There are lots of solutions to this. Synchronizing along a "queue" a-la file descriptors or semaphores is the most common. The generalization of this "suspend until" problem is captured by the "condition variable" abstraction, which combines the sleep with a lock that provides mutual exclusion and can be released atomically on suspend.
But the pause() system call didn't understand any of that, so it's unresolvably buggy without some extra layer somewhere to act as a backstop and wake up incorrectly-sleeping processes.
What's a "non-conditional" pause though? Doing it in a main loop is still adjacent to a "while(something_to_do)" which isn't synchronized.

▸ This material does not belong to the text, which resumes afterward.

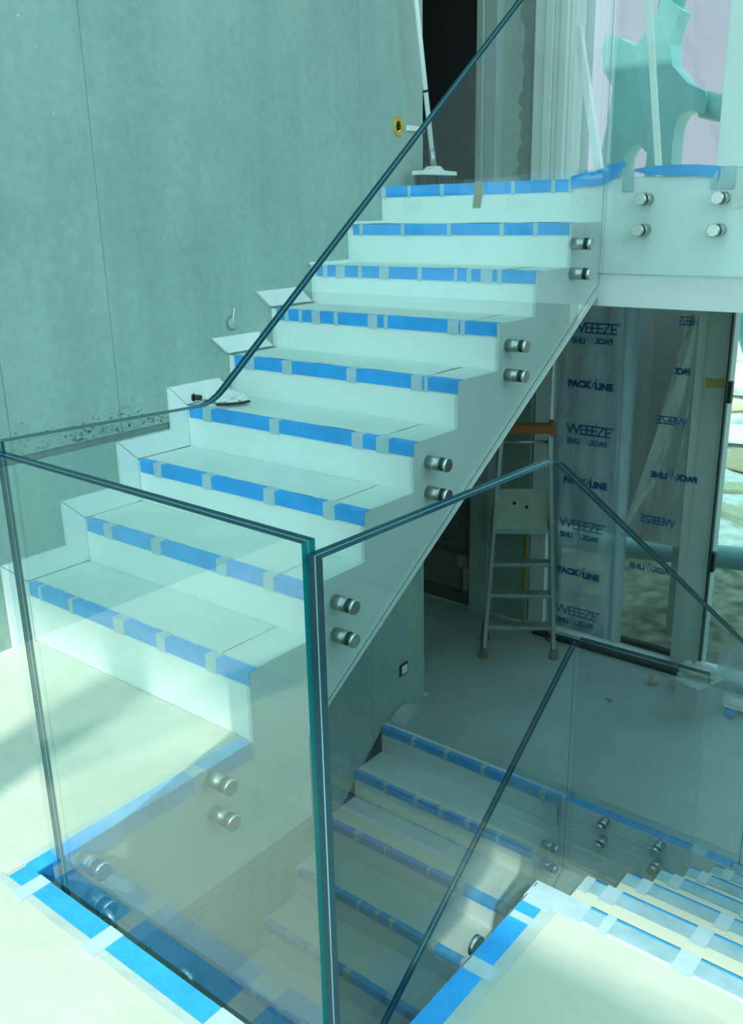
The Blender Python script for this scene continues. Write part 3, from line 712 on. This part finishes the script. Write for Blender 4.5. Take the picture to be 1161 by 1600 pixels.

I mean, yes, there are circumstances where you don't need a full condition variable. But those tend to be fragile and not subject to "just follow this one rule" design principles, and so should be avoided. Broadly I stand by the point: pause() as designed was a mistake and you shouldn't touch it. If you want signals to integrate into your main loop use signalfd() instead.
If everything you wish to achieve in response to a signal can be achieved within the signal handler, you do not need a condition. Just `while (1) pause();`.
Granted, this isn't a very common situation, but I can imagine a few use-cases.
sigprocmask is a neat solution, but requires a syscall. Would it be theoretically possible to share the signal mask between the userspace and the kernel in no-cost way? I'm thinking vDSO style, mmaped var.
This could have big implications, for example most classic coroutine implementations using setjmp do some procmask dance.